[Webkit-unassigned] [Bug 236173] New: Big drop in canvas performance above 3840px
bugzilla-daemon at webkit.org
bugzilla-daemon at webkit.org
Fri Feb 4 22:20:20 PST 2022
https://bugs.webkit.org/show_bug.cgi?id=236173
Bug ID: 236173
Summary: Big drop in canvas performance above 3840px
Product: WebKit
Version: WebKit Nightly Build
Hardware: All
OS: All
Status: NEW
Severity: Normal
Priority: P2
Component: Canvas
Assignee: webkit-unassigned at lists.webkit.org
Reporter: webkit_org at zdanowski.pro
CC: dino at apple.com
Created attachment 450976
--> https://bugs.webkit.org/attachment.cgi?id=450976&action=review
FPS vs canvas size
**Background**
While working on a complex full-screen 2D animation utilizing multiple <canvas> layers I found out a problem with Safari. The rendering performance drops sharply after the canvas gets bigger than exactly 3840x3840. I ran multiple tests (benchmark I wrote: https://codepen.io/kiler129/full/Exbgrqp) and obtained this peculiar graph attached to this bug report.
To make this graph I used:
- MacBook Pro (2021, 16" M1 Max version): tried Safari 15.3 (17612.4.9.1.5), Safari TP Release 139 (Safari 15.4, WebKit 17613.1.14.41.3), as well as latest build of WebKit (r289148) on Monterey (12.2 (21D49))
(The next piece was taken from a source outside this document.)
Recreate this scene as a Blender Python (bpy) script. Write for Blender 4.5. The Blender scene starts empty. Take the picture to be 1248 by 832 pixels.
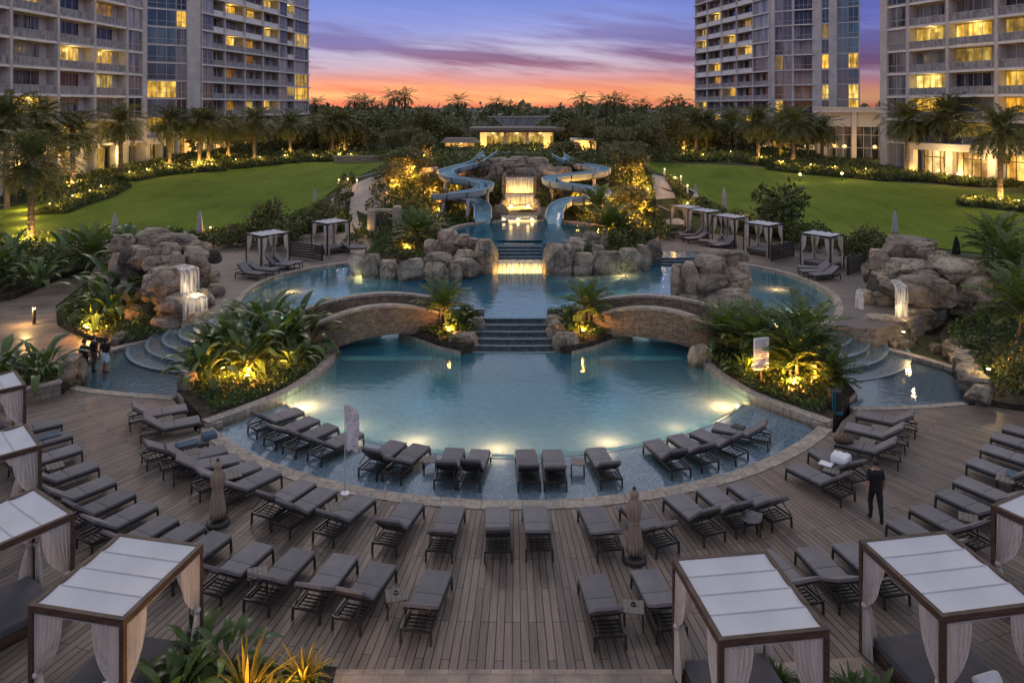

- Brave running on the MBP with macOS mentioned above
- iPad Pro (3rd, 2018), running iOS 15.0
**Data analysis**
- Steady 60 FPS/realtime is kept until 3840x3840, then it drops to unusable 2-25 FPS
- There's a correlation between larger fill % (100% vs 20%) of the canvas and FPS, as well as larger number of draw calls per frame (d/f) and FPS -> nothing unusual here, it's pretty linear
- Buffered canvases (drawing to off-screen & then copying) are way less performant for simple operations
- Brave, and any other Chromium-based browsers, keep steady 60 FPS basically forever (even with screen-scaled 10000x10000 plane)
- 2018 iPad running Safari behaves identically to 2021 MBP with M1 Max, just a little bit slower overall
- The 3840px is exactly 4K. While I have a 4K monitor disconnecting it and rebooting doesn't change the steep drop point (MBP has a 3456x2234 screen). Even assuming that the 4K resolution is cached somewhere this doesn't explain the same drop on the iPad which has nothing to do with 4K screens.
I also checked what actually takes time in Safari and it seems that the rendering to the screen and not the actual drawing on canvas is the culprit. That will explain why using buffering gives such bad results. The times for drawing are actually slower on Chromium-based browsers, yet the times are hardly correlated to anything, i.e. the calls like fillRect() are fast regardless of the size but the actual paint is getting VERY slow.
**Hardcoded size?**
This to me looks weird, like WebKit has some hardcoded 3840px boundary and switches how it renders <canvas> with 2D context above that size. Unfortunately that switch absolutely kills the performance.